Slashdot Mirror


CRTC To Allow Usage-Based Billing

Idiomatick writes "The CRTC ruled in favor this week for usage-based billing. Bell Canada was given a monopoly on lines in Canada, and in exchange they were made to resell to competitors at cost in order to have a functional market. The new CRTC ruling will allow Bell to charge their competitors more money based on individual customer usage. They are now able to implement a 60GB cap on a competitor's highest speed lines (charging $1.12/GB for overages). The effect on the market seems clear."

1 of 282 comments (clear)

  1. Quick Canada Lesson by EmperorOfCanada · · Score: 5, Insightful

    In Canada we have no competition for apparently 6 reasons:
    - Previous governments gave a monopoly to friends who supported them. Where these monopolies have collided they don't compete.
    - We have no working anti-monopoly laws in Canada preventing collusion and other anti-competitive behavior.
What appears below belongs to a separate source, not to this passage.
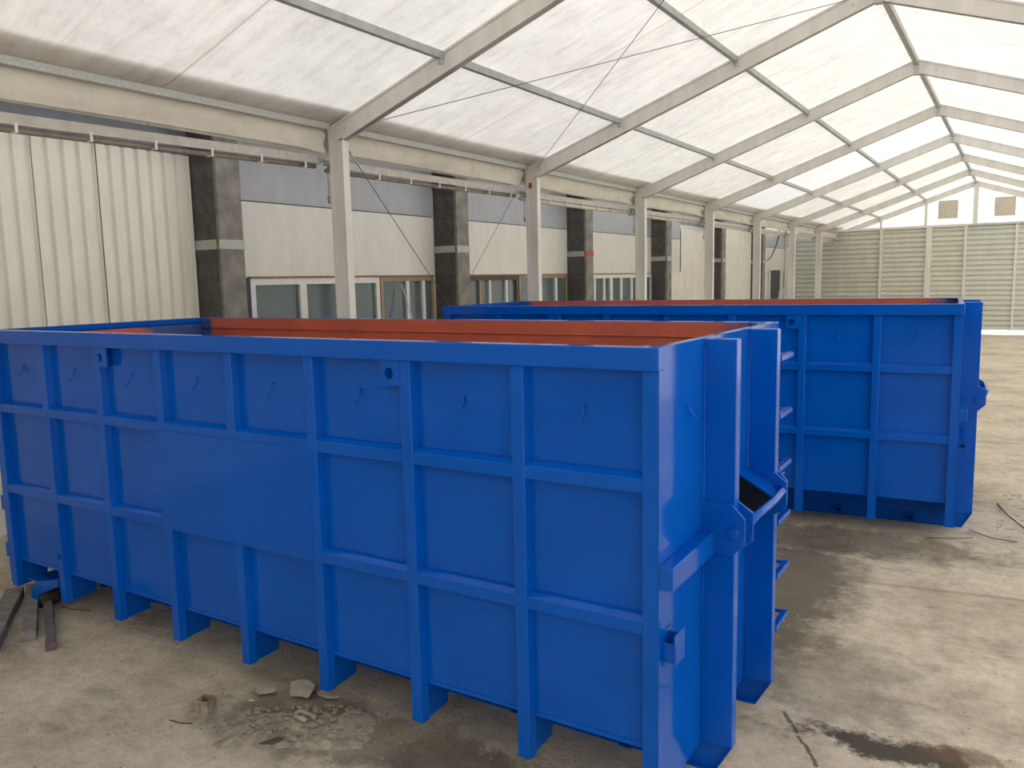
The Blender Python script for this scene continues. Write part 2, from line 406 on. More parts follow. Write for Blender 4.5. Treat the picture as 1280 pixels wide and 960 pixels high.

Technically we do but please tell me the last time a company was fined and how little they might have been fined.
    - The CRTC (our FCC) is the tool that previous governments used to give their friends these monopolies and thus the CRTC will enforce the monopolies behavior not prevent it.
    - Any competition that poses an actual threat will be bought out.
    - The present government is a minority government and thus is focused on other fish that need frying such as keeping power and maybe finagling a majority. How many bytes people can download is not on their radar for now.
    - Many of the telco monopolies also are media giants thus they control what the pubic thinks about this stuff.